DO THIS:
Can you transcribe every line exactly and leave the pictures behind?

"""

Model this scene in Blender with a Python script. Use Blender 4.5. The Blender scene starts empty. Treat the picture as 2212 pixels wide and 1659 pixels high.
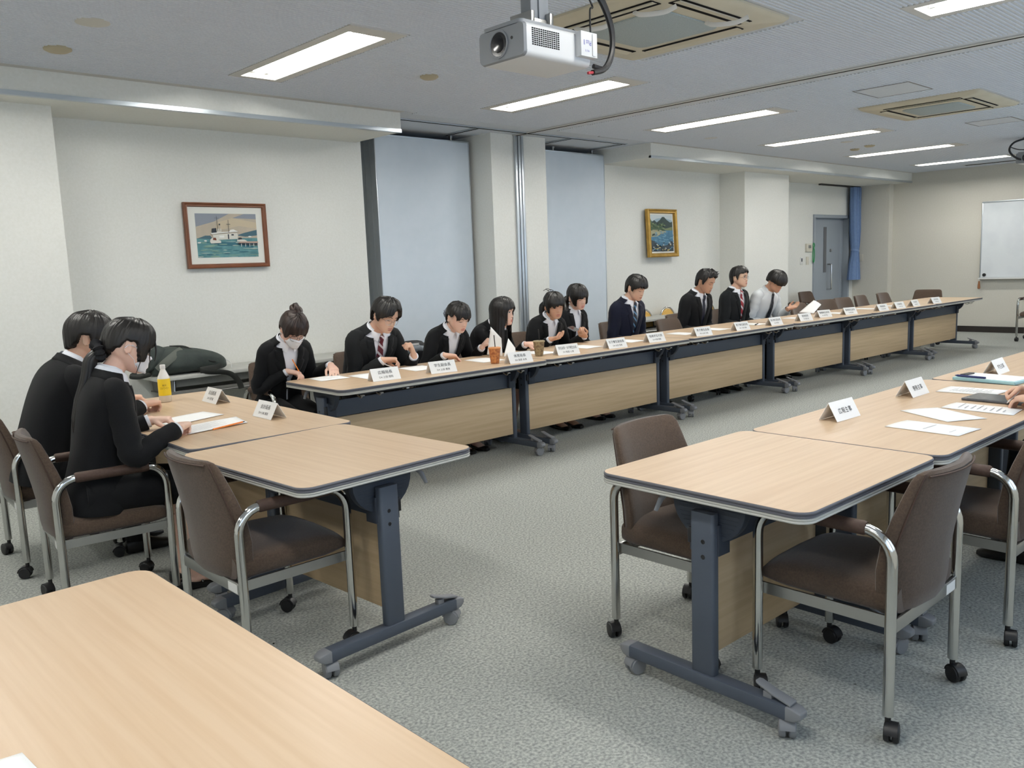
import bpy, bmesh, math, random
import numpy as np
from mathutils import Vector, Matrix, Euler
R = math.radians
SC = bpy.context.scene
COL = SC.collection
random.seed(7)

# ------------------------------------------------------------------ camera
cam_d = bpy.data.cameras.new('camera')
cam = bpy.data.objects.new('camera', cam_d)
COL.objects.link(cam)
CAM_H = 1.43
YAW, PITCH, ROLL, F_PX = R(46.5576), R(8.0923), R(2.159), 1819.18
fwd = Vector((math.cos(YAW)*math.cos(PITCH), math.sin(YAW)*math.cos(PITCH), -math.sin(PITCH)))
rgt = Vector((math.sin(YAW), -math.cos(YAW), 0))
dwn = fwd.cross(rgt)
r2 = rgt*math.cos(ROLL) + dwn*math.sin(ROLL)
d2 = dwn*math.cos(ROLL) - rgt*math.sin(ROLL)
cam.matrix_world = Matrix(((r2.x, -d2.x, -fwd.x, 0), (r2.y, -d2.y, -fwd.y, 0), (r2.z, -d2.z, -fwd.z, CAM_H), (0, 0, 0, 1)))
cam_d.sensor_fit = 'HORIZONTAL'; cam_d.sensor_width = 36.0
cam_d.lens = F_PX*36.0/2212.0
cam_d.clip_start = 0.05; cam_d.clip_end = 200
SC.camera = cam

# ------------------------------------------------------------------ world (overcast daylight outside the windows), exposure
LAMP_STRENGTH = 84.0
SKY_STRENGTH = 3.2
EXPOSURE = 0.06
w = bpy.data.worlds.new('sky'); SC.world = w; w.use_nodes = True
bg = w.node_tree.nodes['Background']
bg.inputs['Color'].default_value = (0.62, 0.78, 1.0, 1); bg.inputs['Strength'].default_value = SKY_STRENGTH
SC.view_settings.view_transform = 'Standard'
SC.view_settings.look = 'None'
SC.view_settings.exposure = EXPOSURE
SC.view_settings.gamma = 1.0
SC.view_settings.use_curve_mapping = False
SC.cycles.max_bounces = 7
SC.cycles.diffuse_bounces = 5
SC.cycles.glossy_bounces = 3
SC.cycles.transparent_max_bounces = 8
SC.cycles.caustics_reflective = False
SC.cycles.caustics_refractive = False
SC.cycles.sample_clamp_indirect = 4.0
SC.cycles.use_denoising = True

# ------------------------------------------------------------------ materials
def lin(c):
    o = []
    for v in c[:3]:
        v = v/255.0
        o.append(v/12.92 if v <= 0.04045 else ((v+0.055)/1.055)**2.4)
    return (o[0], o[1], o[2], 1.0)
MATS = {}
def mat(name, c, rough=0.5, metal=0.0, c2=None, nscale=30.0, stretch=None, bump=0.0, bscale=None, spec=0.5, trans=0.0, ior=1.45, alpha=1.0, emit=None, estr=0.0, sheen=0.0, coat=0.0, detail=4.0, lo=0.35, hi=0.65):
    if name in MATS: return MATS[name]
    m = bpy.data.materials.new(name); m.use_nodes = True
    nt = m.node_tree; b = nt.nodes['Principled BSDF']
    b.inputs['Base Color'].default_value = lin(c)
    b.inputs['Roughness'].default_value = rough
    b.inputs['Metallic'].default_value = metal
    b.inputs['Specular IOR Level'].default_value = spec
    b.inputs['IOR'].default_value = ior
    b.inputs['Transmission Weight'].default_value = trans
    b.inputs['Alpha'].default_value = alpha
    b.inputs['Sheen Weight'].default_value = sheen
    b.inputs['Coat Weight'].default_value = coat
    if emit: b.inputs['Emission Color'].default_value = lin(emit); b.inputs['Emission Strength'].default_value = estr
    if c2 is not None or bump > 0:
        tc = nt.nodes.new('ShaderNodeTexCoord'); mp = nt.nodes.new('ShaderNodeMapping')
        nt.links.new(tc.outputs['Object'], mp.inputs['Vector'])
        if stretch: mp.inputs['Scale'].default_value = stretch
        nz = nt.nodes.new('ShaderNodeTexNoise'); nz.inputs['Scale'].default_value = nscale; nz.inputs['Detail'].default_value = detail
        nt.links.new(mp.outputs['Vector'], nz.inputs['Vector'])
        if c2 is not None:
            rp = nt.nodes.new('ShaderNodeValToRGB')
            rp.color_ramp.elements[0].position = lo; rp.color_ramp.elements[1].position = hi
            rp.color_ramp.elements[0].color = lin(c); rp.color_ramp.elements[1].color = lin(c2)
            nt.links.new(nz.outputs['Fac'], rp.inputs['Fac']); nt.links.new(rp.outputs['Color'], b.inputs['Base Color'])
        if bump > 0:
            src = nz
            if bscale:
                src = nt.nodes.new('ShaderNodeTexNoise'); src.inputs['Scale'].default_value = bscale; src.inputs['Detail'].default_value = 3
                nt.links.new(mp.outputs['Vector'], src.inputs['Vector'])
            bp = nt.nodes.new('ShaderNodeBump'); bp.inputs['Strength'].default_value = bump; bp.inputs['Distance'].default_value = 0.004
            nt.links.new(src.outputs['Fac'], bp.inputs['Height']); nt.links.new(bp.outputs['Normal'], b.inputs['Normal'])
    MATS[name] = m
    return m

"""

COMPLETE OUTPUT:
Model this scene in Blender with a Python script. Use Blender 4.5. The Blender scene starts empty. Treat the picture as 2212 pixels wide and 1659 pixels high.
import bpy, bmesh, math, random
import numpy as np
from mathutils import Vector, Matrix, Euler
R = math.radians
SC = bpy.context.scene
COL = SC.collection
random.seed(7)

# ------------------------------------------------------------------ camera
cam_d = bpy.data.cameras.new('camera')
cam = bpy.data.objects.new('camera', cam_d)
COL.objects.link(cam)
CAM_H = 1.43
YAW, PITCH, ROLL, F_PX = R(46.5576), R(8.0923), R(2.159), 1819.18
fwd = Vector((math.cos(YAW)*math.cos(PITCH), math.sin(YAW)*math.cos(PITCH), -math.sin(PITCH)))
rgt = Vector((math.sin(YAW), -math.cos(YAW), 0))
dwn = fwd.cross(rgt)
r2 = rgt*math.cos(ROLL) + dwn*math.sin(ROLL)
d2 = dwn*math.cos(ROLL) - rgt*math.sin(ROLL)
cam.matrix_world = Matrix(((r2.x, -d2.x, -fwd.x, 0), (r2.y, -d2.y, -fwd.y, 0), (r2.z, -d2.z, -fwd.z, CAM_H), (0, 0, 0, 1)))
cam_d.sensor_fit = 'HORIZONTAL'; cam_d.sensor_width = 36.0
cam_d.lens = F_PX*36.0/2212.0
cam_d.clip_start = 0.05; cam_d.clip_end = 200
SC.camera = cam

# ------------------------------------------------------------------ world (overcast daylight outside the windows), exposure
LAMP_STRENGTH = 84.0
SKY_STRENGTH = 3.2
EXPOSURE = 0.06
w = bpy.data.worlds.new('sky'); SC.world = w; w.use_nodes = True
bg = w.node_tree.nodes['Background']
bg.inputs['Color'].default_value = (0.62, 0.78, 1.0, 1); bg.inputs['Strength'].default_value = SKY_STRENGTH
SC.view_settings.view_transform = 'Standard'
SC.view_settings.look = 'None'
SC.view_settings.exposure = EXPOSURE
SC.view_settings.gamma = 1.0
SC.view_settings.use_curve_mapping = False
SC.cycles.max_bounces = 7
SC.cycles.diffuse_bounces = 5
SC.cycles.glossy_bounces = 3
SC.cycles.transparent_max_bounces = 8
SC.cycles.caustics_reflective = False
SC.cycles.caustics_refractive = False
SC.cycles.sample_clamp_indirect = 4.0
SC.cycles.use_denoising = True

# ------------------------------------------------------------------ materials
def lin(c):
    o = []
    for v in c[:3]:
        v = v/255.0
        o.append(v/12.92 if v <= 0.04045 else ((v+0.055)/1.055)**2.4)
    return (o[0], o[1], o[2], 1.0)
MATS = {}
def mat(name, c, rough=0.5, metal=0.0, c2=None, nscale=30.0, stretch=None, bump=0.0, bscale=None, spec=0.5, trans=0.0, ior=1.45, alpha=1.0, emit=None, estr=0.0, sheen=0.0, coat=0.0, detail=4.0, lo=0.35, hi=0.65):
    if name in MATS: return MATS[name]
    m = bpy.data.materials.new(name); m.use_nodes = True
    nt = m.node_tree; b = nt.nodes['Principled BSDF']
    b.inputs['Base Color'].default_value = lin(c)
    b.inputs['Roughness'].default_value = rough
    b.inputs['Metallic'].default_value = metal
    b.inputs['Specular IOR Level'].default_value = spec
    b.inputs['IOR'].default_value = ior
    b.inputs['Transmission Weight'].default_value = trans
    b.inputs['Alpha'].default_value = alpha
    b.inputs['Sheen Weight'].default_value = sheen
    b.inputs['Coat Weight'].default_value = coat
    if emit: b.inputs['Emission Color'].default_value = lin(emit); b.inputs['Emission Strength'].default_value = estr
    if c2 is not None or bump > 0:
        tc = nt.nodes.new('ShaderNodeTexCoord'); mp = nt.nodes.new('ShaderNodeMapping')
        nt.links.new(tc.outputs['Object'], mp.inputs['Vector'])
        if stretch: mp.inputs['Scale'].default_value = stretch
        nz = nt.nodes.new('ShaderNodeTexNoise'); nz.inputs['Scale'].default_value = nscale; nz.inputs['Detail'].default_value = detail
        nt.links.new(mp.outputs['Vector'], nz.inputs['Vector'])
        if c2 is not None:
            rp = nt.nodes.new('ShaderNodeValToRGB')
            rp.color_ramp.elements[0].position = lo; rp.color_ramp.elements[1].position = hi
            rp.color_ramp.elements[0].color = lin(c); rp.color_ramp.elements[1].color = lin(c2)
            nt.links.new(nz.outputs['Fac'], rp.inputs['Fac']); nt.links.new(rp.outputs['Color'], b.inputs['Base Color'])
        if bump > 0:
            src = nz
            if bscale:
                src = nt.nodes.new('ShaderNodeTexNoise'); src.inputs['Scale'].default_value = bscale; src.inputs['Detail'].default_value = 3
                nt.links.new(mp.outputs['Vector'], src.inputs['Vector'])
            bp = nt.nodes.new('ShaderNodeBump'); bp.inputs['Strength'].default_value = bump; bp.inputs['Distance'].default_value = 0.004
            nt.links.new(src.outputs['Fac'], bp.inputs['Height']); nt.links.new(bp.outputs['Normal'], b.inputs['Normal'])
    MATS[name] = m
    return m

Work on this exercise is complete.